Write out exactly the lines of the entries below from the one holding "Write a Blender" to the one holding "col = scene.collection", inclusive, and leave out all other lines.

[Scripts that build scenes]
'''

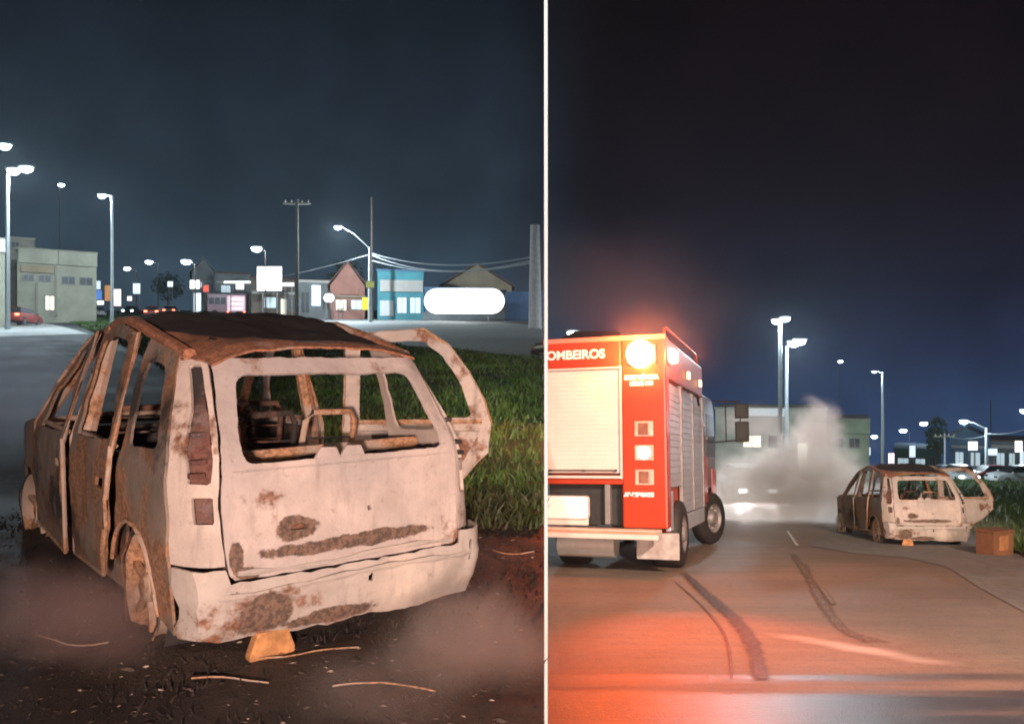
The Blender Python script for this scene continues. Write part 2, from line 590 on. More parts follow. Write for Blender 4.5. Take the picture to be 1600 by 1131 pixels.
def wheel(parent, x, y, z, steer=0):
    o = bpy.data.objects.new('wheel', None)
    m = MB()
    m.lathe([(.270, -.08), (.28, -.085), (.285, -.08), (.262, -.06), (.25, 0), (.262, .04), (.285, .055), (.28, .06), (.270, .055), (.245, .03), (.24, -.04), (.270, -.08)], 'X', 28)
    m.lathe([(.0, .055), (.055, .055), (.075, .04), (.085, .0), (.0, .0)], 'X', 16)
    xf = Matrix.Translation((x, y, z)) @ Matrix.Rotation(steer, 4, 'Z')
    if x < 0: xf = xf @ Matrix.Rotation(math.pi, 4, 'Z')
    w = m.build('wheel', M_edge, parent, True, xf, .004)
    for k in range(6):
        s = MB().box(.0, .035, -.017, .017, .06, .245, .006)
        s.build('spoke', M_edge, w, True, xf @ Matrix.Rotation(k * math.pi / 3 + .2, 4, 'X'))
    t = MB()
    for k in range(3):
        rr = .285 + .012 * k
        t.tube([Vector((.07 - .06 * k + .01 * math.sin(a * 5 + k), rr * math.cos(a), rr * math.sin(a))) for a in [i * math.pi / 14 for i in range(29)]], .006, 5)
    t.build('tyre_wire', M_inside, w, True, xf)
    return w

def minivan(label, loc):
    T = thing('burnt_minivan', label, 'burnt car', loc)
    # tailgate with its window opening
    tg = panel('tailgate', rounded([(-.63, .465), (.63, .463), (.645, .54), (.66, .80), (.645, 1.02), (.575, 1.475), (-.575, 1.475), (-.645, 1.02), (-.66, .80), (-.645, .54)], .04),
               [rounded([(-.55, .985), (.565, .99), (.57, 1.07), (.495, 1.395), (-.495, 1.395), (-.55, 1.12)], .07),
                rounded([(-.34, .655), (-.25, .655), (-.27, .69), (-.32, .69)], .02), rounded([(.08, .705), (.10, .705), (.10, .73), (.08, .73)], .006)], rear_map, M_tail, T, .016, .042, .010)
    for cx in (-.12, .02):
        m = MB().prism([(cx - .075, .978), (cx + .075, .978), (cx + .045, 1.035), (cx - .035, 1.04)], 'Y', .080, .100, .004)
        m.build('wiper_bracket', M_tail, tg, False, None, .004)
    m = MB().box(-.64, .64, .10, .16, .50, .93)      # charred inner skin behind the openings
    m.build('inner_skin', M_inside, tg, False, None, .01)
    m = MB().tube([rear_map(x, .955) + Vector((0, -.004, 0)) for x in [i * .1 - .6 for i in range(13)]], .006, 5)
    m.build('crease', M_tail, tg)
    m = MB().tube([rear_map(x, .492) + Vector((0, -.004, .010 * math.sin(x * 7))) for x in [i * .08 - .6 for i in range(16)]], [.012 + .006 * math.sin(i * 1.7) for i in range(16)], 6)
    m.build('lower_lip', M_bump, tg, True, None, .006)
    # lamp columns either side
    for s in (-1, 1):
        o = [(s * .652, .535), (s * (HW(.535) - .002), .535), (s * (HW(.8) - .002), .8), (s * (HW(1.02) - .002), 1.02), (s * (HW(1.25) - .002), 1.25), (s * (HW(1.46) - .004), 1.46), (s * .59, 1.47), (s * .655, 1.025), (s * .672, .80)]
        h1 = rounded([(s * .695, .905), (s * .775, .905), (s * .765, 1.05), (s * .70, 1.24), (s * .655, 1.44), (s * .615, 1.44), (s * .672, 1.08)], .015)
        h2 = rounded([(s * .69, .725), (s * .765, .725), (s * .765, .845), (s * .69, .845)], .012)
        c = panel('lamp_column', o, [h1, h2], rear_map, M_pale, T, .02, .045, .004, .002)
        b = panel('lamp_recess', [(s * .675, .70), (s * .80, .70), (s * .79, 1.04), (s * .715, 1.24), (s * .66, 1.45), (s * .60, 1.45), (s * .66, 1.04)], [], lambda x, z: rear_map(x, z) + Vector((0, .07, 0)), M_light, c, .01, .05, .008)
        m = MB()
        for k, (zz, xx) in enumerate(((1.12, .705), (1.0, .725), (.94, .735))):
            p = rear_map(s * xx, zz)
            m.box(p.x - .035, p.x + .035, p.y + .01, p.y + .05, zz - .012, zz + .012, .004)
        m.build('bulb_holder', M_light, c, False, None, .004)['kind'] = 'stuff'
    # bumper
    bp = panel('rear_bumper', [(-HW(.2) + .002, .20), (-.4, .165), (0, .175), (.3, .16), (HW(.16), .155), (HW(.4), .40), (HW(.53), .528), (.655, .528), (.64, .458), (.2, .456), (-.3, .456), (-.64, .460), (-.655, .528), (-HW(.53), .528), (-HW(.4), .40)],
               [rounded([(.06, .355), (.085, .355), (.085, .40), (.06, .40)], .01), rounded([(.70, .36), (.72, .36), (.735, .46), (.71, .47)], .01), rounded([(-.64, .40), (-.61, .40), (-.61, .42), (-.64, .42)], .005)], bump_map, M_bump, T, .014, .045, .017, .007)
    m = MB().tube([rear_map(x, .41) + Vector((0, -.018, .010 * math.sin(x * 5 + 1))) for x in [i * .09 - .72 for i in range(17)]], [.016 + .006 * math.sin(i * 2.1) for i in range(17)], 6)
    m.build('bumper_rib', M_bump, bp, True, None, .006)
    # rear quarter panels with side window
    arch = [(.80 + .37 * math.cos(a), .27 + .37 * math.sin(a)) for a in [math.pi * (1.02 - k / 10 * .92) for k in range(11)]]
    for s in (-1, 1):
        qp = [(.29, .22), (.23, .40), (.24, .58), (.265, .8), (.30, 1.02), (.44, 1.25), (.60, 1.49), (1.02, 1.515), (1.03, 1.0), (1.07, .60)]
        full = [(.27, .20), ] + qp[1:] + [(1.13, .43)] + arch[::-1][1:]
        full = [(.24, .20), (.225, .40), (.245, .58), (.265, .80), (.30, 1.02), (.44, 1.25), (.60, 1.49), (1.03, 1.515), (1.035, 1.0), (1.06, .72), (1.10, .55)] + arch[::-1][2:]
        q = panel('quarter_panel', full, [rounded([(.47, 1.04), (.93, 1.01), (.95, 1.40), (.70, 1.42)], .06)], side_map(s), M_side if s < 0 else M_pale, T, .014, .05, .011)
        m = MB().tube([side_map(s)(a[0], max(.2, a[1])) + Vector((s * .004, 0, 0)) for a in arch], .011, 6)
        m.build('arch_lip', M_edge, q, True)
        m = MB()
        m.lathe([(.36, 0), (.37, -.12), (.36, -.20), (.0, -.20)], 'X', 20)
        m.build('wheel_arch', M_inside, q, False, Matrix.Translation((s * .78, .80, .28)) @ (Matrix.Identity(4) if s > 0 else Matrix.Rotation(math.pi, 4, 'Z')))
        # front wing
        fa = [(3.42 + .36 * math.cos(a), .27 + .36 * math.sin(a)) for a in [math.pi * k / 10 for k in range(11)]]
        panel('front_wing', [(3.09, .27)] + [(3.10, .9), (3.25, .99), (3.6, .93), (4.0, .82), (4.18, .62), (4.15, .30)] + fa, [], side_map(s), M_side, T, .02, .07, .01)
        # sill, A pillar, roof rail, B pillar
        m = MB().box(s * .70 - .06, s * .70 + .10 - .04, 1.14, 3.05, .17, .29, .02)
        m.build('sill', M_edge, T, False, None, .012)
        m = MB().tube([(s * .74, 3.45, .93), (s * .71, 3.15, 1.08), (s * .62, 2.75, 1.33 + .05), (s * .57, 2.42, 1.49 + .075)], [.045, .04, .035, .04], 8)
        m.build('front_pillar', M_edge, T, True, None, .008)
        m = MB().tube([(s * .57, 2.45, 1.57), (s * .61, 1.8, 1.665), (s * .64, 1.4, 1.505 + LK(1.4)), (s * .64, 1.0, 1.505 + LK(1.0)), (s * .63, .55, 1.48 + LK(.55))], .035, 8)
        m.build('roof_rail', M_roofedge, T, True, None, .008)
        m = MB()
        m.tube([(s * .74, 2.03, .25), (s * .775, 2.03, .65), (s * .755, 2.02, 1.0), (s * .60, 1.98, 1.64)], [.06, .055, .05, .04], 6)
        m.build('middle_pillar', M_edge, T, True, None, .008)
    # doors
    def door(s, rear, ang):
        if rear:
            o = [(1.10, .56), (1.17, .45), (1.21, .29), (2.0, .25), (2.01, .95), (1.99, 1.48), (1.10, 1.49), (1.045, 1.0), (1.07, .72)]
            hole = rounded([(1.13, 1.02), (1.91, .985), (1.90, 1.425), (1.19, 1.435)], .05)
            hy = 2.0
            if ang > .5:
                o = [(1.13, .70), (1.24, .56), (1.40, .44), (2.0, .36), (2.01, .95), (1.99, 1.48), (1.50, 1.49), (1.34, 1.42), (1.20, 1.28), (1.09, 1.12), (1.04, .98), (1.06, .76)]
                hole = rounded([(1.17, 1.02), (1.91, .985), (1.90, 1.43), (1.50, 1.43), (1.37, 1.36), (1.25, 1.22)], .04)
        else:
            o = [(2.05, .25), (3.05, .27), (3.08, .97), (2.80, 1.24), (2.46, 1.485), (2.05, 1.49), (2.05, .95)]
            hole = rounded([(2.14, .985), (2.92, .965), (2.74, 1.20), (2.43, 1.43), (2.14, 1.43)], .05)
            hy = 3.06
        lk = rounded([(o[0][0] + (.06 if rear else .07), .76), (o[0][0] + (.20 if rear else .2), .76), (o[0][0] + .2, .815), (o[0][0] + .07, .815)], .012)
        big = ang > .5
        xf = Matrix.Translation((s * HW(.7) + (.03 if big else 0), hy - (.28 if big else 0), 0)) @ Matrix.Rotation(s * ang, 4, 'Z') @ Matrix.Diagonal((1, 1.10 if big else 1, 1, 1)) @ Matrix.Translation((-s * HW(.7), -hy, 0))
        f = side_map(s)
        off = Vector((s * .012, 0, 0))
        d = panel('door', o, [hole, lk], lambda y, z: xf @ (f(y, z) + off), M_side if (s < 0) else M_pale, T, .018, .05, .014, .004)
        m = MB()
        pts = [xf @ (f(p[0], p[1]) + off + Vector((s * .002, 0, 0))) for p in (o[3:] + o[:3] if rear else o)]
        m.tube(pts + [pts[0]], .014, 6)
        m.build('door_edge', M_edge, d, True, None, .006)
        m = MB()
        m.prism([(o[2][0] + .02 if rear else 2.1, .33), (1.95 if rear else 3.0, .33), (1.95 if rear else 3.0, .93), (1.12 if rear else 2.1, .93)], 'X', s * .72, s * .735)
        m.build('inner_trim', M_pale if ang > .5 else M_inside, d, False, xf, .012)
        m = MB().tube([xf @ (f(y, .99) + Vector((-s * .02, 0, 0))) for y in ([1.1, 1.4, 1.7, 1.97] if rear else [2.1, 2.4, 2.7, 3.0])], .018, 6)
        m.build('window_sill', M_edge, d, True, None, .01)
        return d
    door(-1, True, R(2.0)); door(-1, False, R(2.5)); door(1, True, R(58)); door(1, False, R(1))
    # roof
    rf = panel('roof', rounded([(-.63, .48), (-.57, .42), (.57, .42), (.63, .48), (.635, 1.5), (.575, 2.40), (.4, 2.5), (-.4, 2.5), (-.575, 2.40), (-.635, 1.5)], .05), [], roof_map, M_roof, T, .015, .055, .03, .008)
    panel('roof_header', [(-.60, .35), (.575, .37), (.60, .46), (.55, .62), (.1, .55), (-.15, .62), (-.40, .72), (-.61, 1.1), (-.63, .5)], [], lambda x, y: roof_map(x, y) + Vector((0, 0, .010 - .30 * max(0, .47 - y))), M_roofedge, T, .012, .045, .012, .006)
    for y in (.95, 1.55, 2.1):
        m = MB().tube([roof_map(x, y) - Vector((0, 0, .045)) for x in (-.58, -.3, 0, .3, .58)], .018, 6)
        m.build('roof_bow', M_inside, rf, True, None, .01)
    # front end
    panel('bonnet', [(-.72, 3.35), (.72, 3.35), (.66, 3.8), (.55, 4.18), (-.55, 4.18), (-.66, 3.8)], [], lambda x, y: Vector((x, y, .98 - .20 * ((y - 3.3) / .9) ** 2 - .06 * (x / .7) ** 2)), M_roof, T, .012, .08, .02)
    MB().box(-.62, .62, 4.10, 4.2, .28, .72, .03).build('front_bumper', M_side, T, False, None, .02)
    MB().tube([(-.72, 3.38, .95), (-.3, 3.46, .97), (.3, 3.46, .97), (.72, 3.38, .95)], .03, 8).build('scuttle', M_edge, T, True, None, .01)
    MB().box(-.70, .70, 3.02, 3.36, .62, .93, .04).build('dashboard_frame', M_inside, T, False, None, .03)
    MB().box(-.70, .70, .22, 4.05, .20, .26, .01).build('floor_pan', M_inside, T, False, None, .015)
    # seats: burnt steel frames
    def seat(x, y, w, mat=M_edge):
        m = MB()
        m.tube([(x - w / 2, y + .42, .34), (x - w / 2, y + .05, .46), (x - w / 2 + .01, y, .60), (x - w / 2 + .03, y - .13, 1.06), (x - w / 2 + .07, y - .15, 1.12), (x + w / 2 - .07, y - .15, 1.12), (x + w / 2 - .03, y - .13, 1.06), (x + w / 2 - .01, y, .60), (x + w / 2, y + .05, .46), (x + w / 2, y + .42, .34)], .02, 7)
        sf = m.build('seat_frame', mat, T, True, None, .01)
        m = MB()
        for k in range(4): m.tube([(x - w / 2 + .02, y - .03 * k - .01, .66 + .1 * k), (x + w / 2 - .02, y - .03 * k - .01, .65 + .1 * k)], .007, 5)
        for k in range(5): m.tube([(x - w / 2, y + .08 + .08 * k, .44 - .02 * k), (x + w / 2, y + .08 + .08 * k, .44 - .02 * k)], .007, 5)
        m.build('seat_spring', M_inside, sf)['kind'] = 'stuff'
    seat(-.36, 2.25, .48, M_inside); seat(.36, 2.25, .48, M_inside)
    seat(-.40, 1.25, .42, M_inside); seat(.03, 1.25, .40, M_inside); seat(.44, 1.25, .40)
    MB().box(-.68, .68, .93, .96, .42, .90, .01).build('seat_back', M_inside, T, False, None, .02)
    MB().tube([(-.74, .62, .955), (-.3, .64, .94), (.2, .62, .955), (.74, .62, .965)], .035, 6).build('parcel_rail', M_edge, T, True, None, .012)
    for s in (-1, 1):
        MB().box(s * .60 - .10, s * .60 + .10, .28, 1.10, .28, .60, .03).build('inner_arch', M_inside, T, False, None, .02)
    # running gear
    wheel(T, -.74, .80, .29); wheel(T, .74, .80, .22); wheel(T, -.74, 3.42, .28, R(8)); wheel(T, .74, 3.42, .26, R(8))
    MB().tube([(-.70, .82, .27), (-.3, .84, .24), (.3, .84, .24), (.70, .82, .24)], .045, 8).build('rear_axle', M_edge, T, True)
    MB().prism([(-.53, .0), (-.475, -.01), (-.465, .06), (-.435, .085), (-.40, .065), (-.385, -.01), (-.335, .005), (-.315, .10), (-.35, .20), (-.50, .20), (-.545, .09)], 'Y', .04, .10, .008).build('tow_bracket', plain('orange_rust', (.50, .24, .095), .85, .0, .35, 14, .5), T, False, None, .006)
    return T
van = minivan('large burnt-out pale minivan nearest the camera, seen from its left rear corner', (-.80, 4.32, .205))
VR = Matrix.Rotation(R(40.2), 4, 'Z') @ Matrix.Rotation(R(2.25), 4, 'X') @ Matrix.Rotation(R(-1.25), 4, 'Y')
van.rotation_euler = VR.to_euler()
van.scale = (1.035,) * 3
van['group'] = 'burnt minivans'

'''
'''

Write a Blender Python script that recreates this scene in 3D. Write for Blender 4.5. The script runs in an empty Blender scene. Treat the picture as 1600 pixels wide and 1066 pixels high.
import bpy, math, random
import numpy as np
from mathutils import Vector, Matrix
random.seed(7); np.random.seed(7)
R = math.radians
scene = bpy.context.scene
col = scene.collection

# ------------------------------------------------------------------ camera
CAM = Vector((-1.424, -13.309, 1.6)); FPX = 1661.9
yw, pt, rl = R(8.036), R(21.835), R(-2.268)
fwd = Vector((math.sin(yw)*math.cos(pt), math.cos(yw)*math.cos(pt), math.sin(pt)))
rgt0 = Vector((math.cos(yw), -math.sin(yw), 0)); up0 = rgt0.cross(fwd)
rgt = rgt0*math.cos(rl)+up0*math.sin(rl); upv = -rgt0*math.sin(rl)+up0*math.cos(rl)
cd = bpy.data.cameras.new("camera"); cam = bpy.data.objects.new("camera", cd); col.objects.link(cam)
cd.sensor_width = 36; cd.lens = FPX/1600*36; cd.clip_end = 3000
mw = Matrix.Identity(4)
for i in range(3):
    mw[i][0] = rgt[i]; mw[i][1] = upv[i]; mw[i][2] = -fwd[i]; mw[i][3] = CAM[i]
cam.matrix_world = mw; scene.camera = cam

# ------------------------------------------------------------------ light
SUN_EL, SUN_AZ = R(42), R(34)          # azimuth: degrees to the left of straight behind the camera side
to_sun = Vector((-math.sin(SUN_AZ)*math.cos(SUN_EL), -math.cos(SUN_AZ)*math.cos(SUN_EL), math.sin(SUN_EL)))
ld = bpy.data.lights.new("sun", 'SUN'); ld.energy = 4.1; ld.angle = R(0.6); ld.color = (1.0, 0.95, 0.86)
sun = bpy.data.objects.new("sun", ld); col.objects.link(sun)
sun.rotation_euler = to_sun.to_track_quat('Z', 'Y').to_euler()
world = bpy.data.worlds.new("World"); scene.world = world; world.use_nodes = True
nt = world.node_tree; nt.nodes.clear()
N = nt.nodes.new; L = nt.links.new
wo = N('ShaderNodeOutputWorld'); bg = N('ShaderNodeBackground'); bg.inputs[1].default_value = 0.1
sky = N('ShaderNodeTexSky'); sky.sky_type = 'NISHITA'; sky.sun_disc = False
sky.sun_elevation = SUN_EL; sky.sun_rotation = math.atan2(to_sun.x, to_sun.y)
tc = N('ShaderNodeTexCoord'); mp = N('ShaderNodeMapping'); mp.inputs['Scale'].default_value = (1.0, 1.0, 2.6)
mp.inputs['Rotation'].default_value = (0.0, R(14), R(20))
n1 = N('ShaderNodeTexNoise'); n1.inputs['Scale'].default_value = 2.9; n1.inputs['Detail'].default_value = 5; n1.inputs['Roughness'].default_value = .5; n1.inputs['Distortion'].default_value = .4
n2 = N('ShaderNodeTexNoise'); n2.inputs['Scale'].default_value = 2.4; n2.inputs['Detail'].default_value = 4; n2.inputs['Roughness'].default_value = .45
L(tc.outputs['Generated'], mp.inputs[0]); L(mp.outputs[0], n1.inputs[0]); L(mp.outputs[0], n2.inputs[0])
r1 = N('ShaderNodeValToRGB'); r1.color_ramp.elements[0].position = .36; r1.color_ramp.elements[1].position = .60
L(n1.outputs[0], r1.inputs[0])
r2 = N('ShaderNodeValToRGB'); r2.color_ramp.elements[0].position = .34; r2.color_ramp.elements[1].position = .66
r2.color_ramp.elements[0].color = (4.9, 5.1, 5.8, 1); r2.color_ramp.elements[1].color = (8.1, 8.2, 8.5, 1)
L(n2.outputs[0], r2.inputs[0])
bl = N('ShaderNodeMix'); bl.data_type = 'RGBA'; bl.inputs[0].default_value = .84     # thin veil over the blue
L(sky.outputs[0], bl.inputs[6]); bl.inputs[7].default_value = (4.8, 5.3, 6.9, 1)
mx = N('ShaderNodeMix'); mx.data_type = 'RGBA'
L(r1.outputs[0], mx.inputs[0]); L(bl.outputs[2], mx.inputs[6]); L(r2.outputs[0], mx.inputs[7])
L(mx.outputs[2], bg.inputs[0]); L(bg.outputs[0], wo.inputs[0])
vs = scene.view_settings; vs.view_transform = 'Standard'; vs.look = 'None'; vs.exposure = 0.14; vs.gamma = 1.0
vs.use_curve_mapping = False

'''

- Worked solution -
Write a Blender Python script that recreates this scene in 3D. Write for Blender 4.5. The script runs in an empty Blender scene. Treat the picture as 1600 pixels wide and 1066 pixels high.
import bpy, math, random
import numpy as np
from mathutils import Vector, Matrix
random.seed(7); np.random.seed(7)
R = math.radians
scene = bpy.context.scene
col = scene.collection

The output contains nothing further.